Vielleicht war die Abnutzung einfach durch das häufige Betreten der
Schwelle entstanden. Man guckt ja auch nicht immer jeden Tag nach, ob
sich auf der Stelle eine abgenutzte Schwelle befindet.“ Hier ist
wirklich alles Murks. Das Schildern ins Nichts führender
Gedankengänge inkl. Interjektion, gepaart mit dem unpersönlichen
„man“ - das ist pure Folter! Da lobe ich mir noch Niklas Rohde,
der in seinen „Abhandlungen über einen Vagabunden“ zwar auch
langatmig wird, aber wenigstens keine Banalitäten erzählt: „Die
Windmühle sah aus wie gemalt. Sie stand auf einem Feld, auf dem
teils Raps, teils Mais angebaut wurde. Zwei Bewässerungsgräben
zogen sich durch die Landschaft. Sie entwässerten in die Schleyer,
die drei Kilometer nordwärts floss. Am Himmel zogen Cumullus- und
Stratocirruswolken dahin, und zwei Rehe und drei Feldhasen
vervollständigten das Bild.“ Sehen Sie den Unterschied? Das eine
nervt, das andere nervt auch, aber mit Charme.
Kommentare
Und ma kurz ne Frage zu Wilhelm Brannt: Lebt der jetzt noch? ODER NICHT?
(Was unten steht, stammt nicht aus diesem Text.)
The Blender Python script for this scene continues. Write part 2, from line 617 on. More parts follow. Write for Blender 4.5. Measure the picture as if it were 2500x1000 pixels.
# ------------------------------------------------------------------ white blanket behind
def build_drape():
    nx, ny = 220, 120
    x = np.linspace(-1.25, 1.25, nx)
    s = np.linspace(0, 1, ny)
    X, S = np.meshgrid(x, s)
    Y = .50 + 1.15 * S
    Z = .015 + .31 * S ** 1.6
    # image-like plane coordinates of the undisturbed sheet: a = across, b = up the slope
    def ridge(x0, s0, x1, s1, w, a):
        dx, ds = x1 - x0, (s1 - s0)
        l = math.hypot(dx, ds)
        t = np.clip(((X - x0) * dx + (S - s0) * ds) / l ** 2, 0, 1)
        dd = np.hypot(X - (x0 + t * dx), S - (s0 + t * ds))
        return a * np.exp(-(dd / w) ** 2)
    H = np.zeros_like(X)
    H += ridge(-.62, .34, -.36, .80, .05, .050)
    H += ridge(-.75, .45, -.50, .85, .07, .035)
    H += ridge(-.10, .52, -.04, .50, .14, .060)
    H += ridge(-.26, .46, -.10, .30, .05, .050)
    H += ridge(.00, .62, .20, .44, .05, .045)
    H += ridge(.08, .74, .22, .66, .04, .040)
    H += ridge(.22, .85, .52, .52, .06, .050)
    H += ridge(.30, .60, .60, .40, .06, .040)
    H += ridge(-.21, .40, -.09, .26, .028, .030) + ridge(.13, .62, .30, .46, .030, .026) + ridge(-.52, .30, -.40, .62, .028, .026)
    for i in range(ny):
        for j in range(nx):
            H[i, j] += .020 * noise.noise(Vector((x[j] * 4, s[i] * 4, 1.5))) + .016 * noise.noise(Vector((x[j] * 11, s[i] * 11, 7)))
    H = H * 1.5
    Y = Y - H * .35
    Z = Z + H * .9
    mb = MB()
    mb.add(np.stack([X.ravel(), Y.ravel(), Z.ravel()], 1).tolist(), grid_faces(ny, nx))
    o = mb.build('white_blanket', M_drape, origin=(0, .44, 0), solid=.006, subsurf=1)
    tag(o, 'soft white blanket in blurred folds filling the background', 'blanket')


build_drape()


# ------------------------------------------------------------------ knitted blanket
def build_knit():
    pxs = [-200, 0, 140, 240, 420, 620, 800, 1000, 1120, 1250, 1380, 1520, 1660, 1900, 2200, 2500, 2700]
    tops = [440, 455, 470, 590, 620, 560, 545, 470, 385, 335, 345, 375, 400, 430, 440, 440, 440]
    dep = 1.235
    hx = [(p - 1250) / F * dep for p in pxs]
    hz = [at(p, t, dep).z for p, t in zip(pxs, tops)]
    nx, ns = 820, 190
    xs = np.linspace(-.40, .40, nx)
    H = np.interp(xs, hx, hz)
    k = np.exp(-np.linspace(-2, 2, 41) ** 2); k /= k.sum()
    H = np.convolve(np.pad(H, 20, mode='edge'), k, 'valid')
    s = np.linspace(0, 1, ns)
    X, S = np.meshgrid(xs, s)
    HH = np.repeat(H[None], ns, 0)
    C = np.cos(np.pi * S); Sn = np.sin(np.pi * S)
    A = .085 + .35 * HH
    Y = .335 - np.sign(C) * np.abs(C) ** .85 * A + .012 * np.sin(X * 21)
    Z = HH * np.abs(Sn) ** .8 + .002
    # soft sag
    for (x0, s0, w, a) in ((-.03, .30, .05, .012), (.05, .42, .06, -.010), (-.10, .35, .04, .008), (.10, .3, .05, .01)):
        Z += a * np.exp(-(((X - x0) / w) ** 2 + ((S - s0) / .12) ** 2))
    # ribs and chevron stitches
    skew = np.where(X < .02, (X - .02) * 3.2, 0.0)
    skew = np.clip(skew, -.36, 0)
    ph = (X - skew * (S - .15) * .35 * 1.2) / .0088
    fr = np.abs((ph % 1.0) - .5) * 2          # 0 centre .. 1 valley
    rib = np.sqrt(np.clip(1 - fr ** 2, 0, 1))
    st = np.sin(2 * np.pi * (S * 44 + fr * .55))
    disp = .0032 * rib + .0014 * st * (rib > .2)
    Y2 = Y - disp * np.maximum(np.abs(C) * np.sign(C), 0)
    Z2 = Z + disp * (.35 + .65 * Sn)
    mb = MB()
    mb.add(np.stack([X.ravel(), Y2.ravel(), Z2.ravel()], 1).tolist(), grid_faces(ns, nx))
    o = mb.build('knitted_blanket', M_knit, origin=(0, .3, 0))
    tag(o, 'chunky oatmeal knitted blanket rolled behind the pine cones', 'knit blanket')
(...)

Ich hätte, wie mein Vorredner auch, noch eine weitere Frage: Herr Dr. Mieroth, Sie haben ja bei Ihrer großen Vorstellung darauf hingewiesen, dass Sie sich viel mit Verwaltung und Kunst beschäftigen. Werden Sie zukünftig auch zu diesen Themen Texte veröffentlichen? Vielleicht Ihre Diss. vorstellen? Ich fände es sehr spannend.
Beste Grüße
Simon Möller
vielen Dank für Ihr Interesse an meiner Arbeit!
Beste Grüße
Wisst ihr was, KREM: Ihr habt euch doch an den Zeitstrahl der Geschichte verkauft. Ihr spielt doch auch dieses "heute ist Sonntag, morgen Montag und übermorgen Dienstag"-Spiel mit.
Ich spucke auf euch, ihr dreckigen Uhr-Sklaven!
Wenn Sie uns aber vorwerfen, dass wir als in der Welt vorkommendes Etwas der Seins-Kategorie Zeit unterworfen sind, dann, ja dann: Schuldig im Sinne der Anklage!